After Catastrophes, ‘Pricing Complacency,’ P/C Insurers Face Real Test in 2018: S&P

By | January 29, 2018

While the U.S. property/casualty insurance sector passed the capital test in 2017, a year with record catastrophe losses, insurers will face the real test in 2018 if catastrophe losses come close to last year’s activity and if reserve development becomes unfavorable, according to analysts at S&P Global Ratings.

The sector had enjoyed a good build-up of excess capital through multiple years of benign hurricane activity and, to a lesser extent, earnings generation.
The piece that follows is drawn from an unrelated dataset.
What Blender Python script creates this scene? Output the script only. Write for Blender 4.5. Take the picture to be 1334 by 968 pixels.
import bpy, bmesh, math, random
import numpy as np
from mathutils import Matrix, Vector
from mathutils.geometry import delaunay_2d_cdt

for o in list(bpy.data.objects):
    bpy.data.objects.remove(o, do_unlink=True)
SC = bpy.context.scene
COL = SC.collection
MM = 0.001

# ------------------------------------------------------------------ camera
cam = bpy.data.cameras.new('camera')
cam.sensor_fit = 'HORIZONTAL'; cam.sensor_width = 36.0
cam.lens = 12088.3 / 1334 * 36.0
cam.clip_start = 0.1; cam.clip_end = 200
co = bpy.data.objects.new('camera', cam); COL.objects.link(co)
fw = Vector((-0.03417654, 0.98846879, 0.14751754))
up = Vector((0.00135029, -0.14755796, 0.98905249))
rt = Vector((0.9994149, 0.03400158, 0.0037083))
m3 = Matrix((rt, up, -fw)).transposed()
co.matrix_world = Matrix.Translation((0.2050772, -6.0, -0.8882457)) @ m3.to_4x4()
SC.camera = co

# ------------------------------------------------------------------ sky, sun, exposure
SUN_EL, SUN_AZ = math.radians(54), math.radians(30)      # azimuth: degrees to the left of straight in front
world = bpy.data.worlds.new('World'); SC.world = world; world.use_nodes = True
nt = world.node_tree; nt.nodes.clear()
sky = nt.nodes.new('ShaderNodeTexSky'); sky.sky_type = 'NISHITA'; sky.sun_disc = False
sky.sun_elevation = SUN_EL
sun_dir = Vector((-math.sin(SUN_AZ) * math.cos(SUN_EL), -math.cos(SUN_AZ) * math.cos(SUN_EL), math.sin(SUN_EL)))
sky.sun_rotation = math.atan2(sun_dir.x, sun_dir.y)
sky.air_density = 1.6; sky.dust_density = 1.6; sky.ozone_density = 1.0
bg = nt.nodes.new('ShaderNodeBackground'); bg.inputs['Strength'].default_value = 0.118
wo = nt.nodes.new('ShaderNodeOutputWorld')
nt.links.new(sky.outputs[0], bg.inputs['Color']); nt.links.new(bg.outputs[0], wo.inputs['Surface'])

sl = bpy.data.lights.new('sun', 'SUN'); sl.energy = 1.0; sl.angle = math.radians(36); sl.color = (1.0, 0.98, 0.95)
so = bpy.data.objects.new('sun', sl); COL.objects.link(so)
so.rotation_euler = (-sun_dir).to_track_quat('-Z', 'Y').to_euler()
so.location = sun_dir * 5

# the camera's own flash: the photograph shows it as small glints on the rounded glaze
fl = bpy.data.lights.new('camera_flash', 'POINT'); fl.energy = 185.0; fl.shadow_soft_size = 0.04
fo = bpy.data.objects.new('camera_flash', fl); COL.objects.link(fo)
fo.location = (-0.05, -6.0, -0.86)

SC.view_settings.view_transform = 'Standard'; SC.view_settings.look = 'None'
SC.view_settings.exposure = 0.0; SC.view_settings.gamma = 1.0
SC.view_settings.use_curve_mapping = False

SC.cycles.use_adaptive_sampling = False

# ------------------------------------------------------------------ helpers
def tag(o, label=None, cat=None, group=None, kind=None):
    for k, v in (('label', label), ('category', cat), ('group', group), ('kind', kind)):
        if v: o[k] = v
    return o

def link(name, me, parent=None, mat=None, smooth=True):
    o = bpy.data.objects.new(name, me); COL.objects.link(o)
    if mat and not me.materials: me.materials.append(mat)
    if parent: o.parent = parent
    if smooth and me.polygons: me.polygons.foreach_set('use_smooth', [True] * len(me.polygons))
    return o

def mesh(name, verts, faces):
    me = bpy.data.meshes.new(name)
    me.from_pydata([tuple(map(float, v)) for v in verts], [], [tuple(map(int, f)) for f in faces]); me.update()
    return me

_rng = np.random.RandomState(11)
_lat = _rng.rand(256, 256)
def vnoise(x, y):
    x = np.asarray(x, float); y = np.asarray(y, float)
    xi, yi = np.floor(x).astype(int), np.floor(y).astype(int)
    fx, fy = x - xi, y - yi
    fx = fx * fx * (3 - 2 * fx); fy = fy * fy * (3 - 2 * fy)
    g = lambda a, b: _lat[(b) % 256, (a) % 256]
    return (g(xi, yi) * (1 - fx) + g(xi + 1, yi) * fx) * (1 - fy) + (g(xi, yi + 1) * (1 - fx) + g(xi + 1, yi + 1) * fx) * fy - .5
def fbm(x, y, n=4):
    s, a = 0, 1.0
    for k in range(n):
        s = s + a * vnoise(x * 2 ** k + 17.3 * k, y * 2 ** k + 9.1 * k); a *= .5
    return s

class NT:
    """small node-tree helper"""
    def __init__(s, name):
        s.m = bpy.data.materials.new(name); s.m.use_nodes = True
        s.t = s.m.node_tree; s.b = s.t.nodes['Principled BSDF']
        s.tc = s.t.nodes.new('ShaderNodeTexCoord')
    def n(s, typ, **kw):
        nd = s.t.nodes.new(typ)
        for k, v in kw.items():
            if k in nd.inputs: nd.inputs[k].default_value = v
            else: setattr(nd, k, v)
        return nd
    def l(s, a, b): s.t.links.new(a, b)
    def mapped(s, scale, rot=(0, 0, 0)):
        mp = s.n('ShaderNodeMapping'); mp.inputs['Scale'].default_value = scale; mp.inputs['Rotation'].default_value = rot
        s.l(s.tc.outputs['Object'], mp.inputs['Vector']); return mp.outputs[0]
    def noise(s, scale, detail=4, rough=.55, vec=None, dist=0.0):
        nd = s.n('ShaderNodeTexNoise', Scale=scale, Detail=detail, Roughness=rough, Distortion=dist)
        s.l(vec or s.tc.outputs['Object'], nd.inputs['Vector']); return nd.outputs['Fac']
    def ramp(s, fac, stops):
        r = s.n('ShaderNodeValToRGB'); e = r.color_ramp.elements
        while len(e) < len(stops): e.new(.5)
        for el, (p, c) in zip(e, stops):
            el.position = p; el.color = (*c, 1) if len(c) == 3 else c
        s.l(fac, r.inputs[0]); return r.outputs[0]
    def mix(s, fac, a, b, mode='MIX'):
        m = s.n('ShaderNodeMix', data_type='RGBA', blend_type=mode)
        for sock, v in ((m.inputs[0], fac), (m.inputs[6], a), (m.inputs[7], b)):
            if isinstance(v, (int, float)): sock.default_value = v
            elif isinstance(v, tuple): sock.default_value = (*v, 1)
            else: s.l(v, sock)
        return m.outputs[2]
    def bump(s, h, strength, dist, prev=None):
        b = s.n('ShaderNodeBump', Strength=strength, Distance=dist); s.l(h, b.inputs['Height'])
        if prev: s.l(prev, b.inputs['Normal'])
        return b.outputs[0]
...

But there is a catch 22: Lack of category 3 or higher hurricanes over a 12-year span and cheap reinsurance have led to pricing complacency, particularly in commercial property, S&P said in a report, “U.S. P/C Insurance Sector Outlook Remains Stable, But Something Has Got To Give.”

According to S&P, the industry is “stable but somewhat in a state of flux” and it may take time to fully grasp the extent of 2017 catastrophe losses, given the $20 billion-$40 billion gap between the amounts reported by companies so far and consensus estimates of total losses among industry participants.

“During 2018, we will scrutinize the effectiveness of insurers’ enterprise risk management programs and react to developing insurer losses that materially exceed risk tolerances. Another avalanche masking true underwriting results is 10+ years of favorable reserve development, which we acknowledge is not sustainable, but we have not seen the turning point,” said S&P Global Ratings credit analyst Tracy Dolin. “After a prolonged period of pricing complacency leading to rate inadequacy in many product lines, something has got to give in 2018. Even though we expect pricing to improve, our combined ratio forecast near 100 percent implies a bleak pricing correction.”

The report claims that even though insurers have data analytic tools to improve underwriting performance, risk tolerances are their Achilles heel. Data analytics can only go so far for insurers with subpar internal performance targets and/or inability to meet their cost of capital.

“We are skeptical of insurers that believe they can achieve double-digit returns on equity ‘through the underwriting cycle,’ but tolerate consecutive years of underperformance and/or reliance on the continuation of healthy reserve releases to reach underwriting profitability,” S&P said.

S&P affirmed its stable outlook for the P/C insurance sector, citing very strong capitalization. However, S&P analysts said they foresee potential downward rating actions on insurers coming more from underwriting challenges and/or adverse reserve development than from capital declines.

“The sector benefits from excess capital levels, but it needs to improve its operating fundamentals to maintain this edge. In fact, our stable sector outlook depends on it,” S&P said.